___ Raw data ___

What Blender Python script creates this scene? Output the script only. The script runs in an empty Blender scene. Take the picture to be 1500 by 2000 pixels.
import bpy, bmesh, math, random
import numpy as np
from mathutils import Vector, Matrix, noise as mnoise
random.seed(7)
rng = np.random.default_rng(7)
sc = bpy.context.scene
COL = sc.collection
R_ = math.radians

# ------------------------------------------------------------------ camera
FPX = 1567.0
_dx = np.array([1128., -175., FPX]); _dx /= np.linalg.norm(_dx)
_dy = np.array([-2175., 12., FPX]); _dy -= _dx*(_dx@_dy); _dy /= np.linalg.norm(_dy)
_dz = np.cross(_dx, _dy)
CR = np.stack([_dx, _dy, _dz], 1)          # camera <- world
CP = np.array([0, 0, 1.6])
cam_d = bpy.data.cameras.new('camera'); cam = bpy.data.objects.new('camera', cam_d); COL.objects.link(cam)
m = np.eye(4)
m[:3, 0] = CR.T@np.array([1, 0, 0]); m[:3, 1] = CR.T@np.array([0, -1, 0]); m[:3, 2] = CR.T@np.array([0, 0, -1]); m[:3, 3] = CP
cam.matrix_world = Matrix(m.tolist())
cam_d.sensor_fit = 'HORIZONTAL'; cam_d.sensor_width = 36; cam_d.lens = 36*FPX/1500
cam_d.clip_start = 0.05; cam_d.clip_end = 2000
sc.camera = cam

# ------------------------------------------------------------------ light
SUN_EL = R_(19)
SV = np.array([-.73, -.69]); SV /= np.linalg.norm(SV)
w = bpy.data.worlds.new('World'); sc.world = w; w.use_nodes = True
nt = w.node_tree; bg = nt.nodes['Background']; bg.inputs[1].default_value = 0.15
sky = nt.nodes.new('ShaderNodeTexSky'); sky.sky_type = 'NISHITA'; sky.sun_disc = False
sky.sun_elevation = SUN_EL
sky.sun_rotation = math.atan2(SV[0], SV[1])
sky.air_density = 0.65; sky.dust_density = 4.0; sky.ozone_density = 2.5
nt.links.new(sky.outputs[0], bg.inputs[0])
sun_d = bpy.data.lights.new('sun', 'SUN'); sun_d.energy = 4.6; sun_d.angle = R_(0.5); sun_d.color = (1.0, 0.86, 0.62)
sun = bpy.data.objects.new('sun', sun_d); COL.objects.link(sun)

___

- Your task
Up to and including the line with "R_ = math.radians", repeat the data exactly, starting from its first line; nothing else belongs in the response.

- Exercise solution
What Blender Python script creates this scene? Output the script only. The script runs in an empty Blender scene. Take the picture to be 1500 by 2000 pixels.
import bpy, bmesh, math, random
import numpy as np
from mathutils import Vector, Matrix, noise as mnoise
random.seed(7)
rng = np.random.default_rng(7)
sc = bpy.context.scene
COL = sc.collection
R_ = math.radians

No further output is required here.